Eylan Ezekiel in his post ” Wither Content? eLearning industry assumptions Blown Apart” asks:

“Why we are so obsessed with conventions such as SCORM and the whole VLE infrastructure debate?”

Apart from a great use of the word “wither” 😉 the basis of his argument is that huge curriculum spanning VLEs with huge curriculum spanning content packs are really no good for the type of learning he argues educators should (want to?) embrace – where the learner is at the centre of everything.

To achieve this state it’s essential to have the ability to tailor your resources to a high degree and that publishers spending time and money worrying too much about VLEs is simply a macguffin.

If I’m understanding him right he’s suggesting everything else in life seems to be moving into a pick and mix model so why does education seem to be dragging it’s tail? Are VLEs holding back education? That’s a big question and not a debate for this post but as to why there’s so much time and effort spent on VLEs:

  1. Becta has committed to delivering all students with “a personalised learning space with the potential to support e-portfolios available to every school by 2007-08” (“Planning for personalised online learning” – Barry Kruger, Head of Content, Becta). Of course, the immediate market solution to this is a VLE. And there’s loads to choose from.
  2. SCORM is an attempt at a universal standard for placing content into context and VLE’s can read SCORM. THIS bit of content is aimed at THIS key stage in THIS subject for THIS type of learning.

I’m not convinced there’s anything wrong with the idea of a VLE per se but that the content plugged into them, pushed by persuasive sales teams often to top level purchasing groups (LA, SMTs, Consortia etc) is simply fashioned from old style thinking: here’s a big ol’ collection of words, pictures and such like that follows a pattern we have laid down for you. To gain from this content you have to go section to section in order.

For us it’s not necessarily how you view and manipulate the content, that’s up to you – ode is not a VLE . We don’t want to challenge that thinking but bypass it all together by placing content selection and re-aggregation back into the hands of the educator.

It’s what content you choose and how you find it that counts. And even better, how you share that thinking with others.

There are countless millions of potential content objects out there (SCORM compliant or not), of vastly differing degrees of quality and validity. Both user generated and commercially made for the classroom.

Decisions are made at all levels in the school as to what content is appropriate for what need. Big committee led decisions will lead to big committee designed solutions, such as whole classroom programmes that proscribe to the Nth degree how to teach your students.

Whereas at the chalkface individual educators will cherry pick low priced or free objects to supplement those big solutions, that are often foisted upon them, to give them some degree of personalisation, of invested ownership.
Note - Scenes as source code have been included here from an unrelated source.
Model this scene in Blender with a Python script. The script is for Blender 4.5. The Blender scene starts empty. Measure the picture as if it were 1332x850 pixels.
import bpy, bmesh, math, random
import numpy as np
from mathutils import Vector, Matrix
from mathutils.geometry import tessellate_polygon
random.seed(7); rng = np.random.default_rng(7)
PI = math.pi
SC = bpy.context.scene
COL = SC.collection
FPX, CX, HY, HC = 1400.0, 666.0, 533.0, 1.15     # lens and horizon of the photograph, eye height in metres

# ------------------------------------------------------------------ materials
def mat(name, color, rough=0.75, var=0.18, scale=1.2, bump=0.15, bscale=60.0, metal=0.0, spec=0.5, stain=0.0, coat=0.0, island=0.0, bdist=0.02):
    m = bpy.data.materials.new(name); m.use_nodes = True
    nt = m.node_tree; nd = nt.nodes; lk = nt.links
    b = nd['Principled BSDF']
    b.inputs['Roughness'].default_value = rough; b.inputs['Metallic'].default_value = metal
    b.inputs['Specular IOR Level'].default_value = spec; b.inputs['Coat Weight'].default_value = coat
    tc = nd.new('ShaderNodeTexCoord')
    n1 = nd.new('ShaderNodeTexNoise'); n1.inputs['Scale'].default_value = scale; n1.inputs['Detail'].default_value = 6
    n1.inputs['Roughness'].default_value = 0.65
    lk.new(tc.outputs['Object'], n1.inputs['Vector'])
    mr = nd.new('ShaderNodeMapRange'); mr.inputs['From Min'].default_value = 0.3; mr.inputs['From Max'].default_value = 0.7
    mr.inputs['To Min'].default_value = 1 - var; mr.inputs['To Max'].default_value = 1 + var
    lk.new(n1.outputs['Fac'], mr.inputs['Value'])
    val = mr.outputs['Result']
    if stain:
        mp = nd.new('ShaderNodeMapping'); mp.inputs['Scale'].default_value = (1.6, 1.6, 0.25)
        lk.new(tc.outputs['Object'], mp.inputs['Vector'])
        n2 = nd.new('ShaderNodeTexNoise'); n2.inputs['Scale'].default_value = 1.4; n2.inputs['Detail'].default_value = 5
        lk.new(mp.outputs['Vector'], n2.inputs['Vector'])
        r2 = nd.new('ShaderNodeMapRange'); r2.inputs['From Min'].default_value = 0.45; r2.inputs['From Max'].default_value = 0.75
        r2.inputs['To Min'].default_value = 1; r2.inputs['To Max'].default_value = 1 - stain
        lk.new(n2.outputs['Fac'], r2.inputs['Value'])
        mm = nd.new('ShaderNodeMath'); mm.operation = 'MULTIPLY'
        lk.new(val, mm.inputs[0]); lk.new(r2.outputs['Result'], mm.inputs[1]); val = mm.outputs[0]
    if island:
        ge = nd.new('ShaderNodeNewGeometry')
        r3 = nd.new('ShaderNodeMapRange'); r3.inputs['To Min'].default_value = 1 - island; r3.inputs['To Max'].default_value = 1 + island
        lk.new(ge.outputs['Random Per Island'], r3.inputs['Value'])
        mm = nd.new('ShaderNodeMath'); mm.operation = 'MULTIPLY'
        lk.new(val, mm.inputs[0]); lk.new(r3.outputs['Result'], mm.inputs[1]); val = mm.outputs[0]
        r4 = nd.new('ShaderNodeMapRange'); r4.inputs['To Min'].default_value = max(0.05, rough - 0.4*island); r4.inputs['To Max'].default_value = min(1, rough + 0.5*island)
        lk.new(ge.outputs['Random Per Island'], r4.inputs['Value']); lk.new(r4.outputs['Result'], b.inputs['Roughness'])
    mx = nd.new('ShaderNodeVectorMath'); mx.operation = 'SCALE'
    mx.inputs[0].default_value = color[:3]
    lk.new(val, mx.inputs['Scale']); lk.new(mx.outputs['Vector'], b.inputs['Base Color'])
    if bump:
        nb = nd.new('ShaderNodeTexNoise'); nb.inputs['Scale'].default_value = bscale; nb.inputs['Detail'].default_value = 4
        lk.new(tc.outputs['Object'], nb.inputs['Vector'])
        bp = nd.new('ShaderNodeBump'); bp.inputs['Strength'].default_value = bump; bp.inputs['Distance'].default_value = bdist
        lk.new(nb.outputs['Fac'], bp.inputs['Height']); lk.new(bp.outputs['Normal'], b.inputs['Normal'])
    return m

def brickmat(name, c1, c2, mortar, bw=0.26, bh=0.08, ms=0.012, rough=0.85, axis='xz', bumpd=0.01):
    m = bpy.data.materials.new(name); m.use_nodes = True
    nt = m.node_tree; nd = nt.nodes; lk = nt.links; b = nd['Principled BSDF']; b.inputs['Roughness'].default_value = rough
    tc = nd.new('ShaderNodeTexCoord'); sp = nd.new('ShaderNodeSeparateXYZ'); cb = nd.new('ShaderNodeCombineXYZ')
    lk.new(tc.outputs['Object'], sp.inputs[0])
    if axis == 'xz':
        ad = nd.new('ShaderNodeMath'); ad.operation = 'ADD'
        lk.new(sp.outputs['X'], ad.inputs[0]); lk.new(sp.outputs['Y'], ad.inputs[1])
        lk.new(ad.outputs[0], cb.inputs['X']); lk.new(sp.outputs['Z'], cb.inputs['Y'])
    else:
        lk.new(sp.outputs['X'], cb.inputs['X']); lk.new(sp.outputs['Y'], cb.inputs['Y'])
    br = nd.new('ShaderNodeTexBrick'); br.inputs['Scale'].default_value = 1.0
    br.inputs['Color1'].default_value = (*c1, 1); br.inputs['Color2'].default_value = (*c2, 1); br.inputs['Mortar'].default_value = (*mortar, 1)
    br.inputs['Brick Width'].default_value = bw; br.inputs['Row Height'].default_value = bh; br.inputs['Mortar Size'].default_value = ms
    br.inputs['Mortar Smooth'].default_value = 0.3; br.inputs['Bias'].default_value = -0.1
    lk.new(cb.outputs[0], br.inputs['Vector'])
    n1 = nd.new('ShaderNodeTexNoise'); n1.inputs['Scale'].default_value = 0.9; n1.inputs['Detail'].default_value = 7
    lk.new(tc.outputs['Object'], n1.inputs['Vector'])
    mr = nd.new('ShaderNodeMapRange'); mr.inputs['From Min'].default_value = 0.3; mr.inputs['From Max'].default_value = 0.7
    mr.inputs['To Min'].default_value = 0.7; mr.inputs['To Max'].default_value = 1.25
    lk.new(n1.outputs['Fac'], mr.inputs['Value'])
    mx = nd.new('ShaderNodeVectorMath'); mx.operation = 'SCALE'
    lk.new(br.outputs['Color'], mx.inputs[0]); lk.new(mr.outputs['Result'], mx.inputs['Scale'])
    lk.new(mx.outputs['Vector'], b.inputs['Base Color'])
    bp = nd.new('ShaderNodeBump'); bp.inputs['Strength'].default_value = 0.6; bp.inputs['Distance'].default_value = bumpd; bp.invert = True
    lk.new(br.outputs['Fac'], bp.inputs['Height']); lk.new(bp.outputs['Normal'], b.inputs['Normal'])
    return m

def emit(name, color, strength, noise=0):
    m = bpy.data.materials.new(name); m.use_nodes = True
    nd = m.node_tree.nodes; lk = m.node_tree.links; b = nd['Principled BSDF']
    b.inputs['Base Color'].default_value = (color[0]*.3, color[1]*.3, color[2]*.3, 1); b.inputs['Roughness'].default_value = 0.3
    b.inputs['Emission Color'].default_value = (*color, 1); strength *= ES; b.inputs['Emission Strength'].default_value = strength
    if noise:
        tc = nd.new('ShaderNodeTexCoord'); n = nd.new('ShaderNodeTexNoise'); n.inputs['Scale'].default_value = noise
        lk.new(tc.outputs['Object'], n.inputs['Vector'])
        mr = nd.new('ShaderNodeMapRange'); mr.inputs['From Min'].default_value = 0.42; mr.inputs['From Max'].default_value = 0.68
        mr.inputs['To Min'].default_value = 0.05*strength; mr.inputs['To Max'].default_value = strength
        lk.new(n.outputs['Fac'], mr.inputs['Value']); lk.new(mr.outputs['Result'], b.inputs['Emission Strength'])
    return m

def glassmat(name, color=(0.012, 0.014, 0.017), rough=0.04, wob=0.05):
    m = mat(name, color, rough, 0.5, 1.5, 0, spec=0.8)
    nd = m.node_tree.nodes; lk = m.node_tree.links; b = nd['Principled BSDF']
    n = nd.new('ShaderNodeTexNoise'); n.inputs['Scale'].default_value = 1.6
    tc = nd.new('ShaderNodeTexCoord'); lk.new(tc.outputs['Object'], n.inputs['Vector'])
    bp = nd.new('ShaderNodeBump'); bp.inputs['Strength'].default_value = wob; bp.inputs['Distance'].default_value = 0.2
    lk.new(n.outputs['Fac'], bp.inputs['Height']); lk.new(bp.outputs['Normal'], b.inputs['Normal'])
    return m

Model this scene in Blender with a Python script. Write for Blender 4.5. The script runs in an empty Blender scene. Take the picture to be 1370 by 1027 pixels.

Not personalised learning, but personalised teaching.

So how do you personalise teaching?

In the same article Eylan pointed me to Mark Berthelemy’s post “The King is Dead, long Live the King“. In this extremely well constructed post Mark suggests that for digital content to rightfully fulfil it’s potential we need to “(keep) the learner at the centre of our thinking when designing content and configuring delivery systems” and to do that content makers essentially need to move to a brave new world where they “accept the limitation’s of the rapid/disposable approach“.

This is exactly right. By “learner” we might perhaps substitute “content user”. The content user “…needs to be able to take the bits that are relevant to them and remix it into their own content collections“. But this is only possible when you have liberated the content in the first place from it’s original fixed setting.

But that only applies to backlist – stuff that exists already.

The real key is frontlist – stuff that is not yet published, that still may only be at conception stage, a niggling idea at the back of a publishers mind. Designing content from the ground up for disaggregated delivery. Imagine digital content that…

  • …is only designed to exist for a few minutes for a specific purpose.
  • …is flexible enough to be moved from a mobile phone to an interactive whiteboard. And then into a Second Life classroom.
  • …is malleable enough to not exist in the same state twice, depending on the use the educator is putting it to.
  • …pays no attention to curriculum mapping at all.
  • …remembers who used it last and what they did with it.
  • …allows every user to improve it slightly and pass it on. Cumulative improvement. Forever.
  • …openly licensed for anything the user wants to do with it.

Will this ever happen? Absolutely. I’m 100% convinced that once the right delivery platform arrives that provides incentives for the content creators to think laterally, and I believe ode is that platform, then they will embrace a totally new type of learning object, finally serving the needs of the digital native.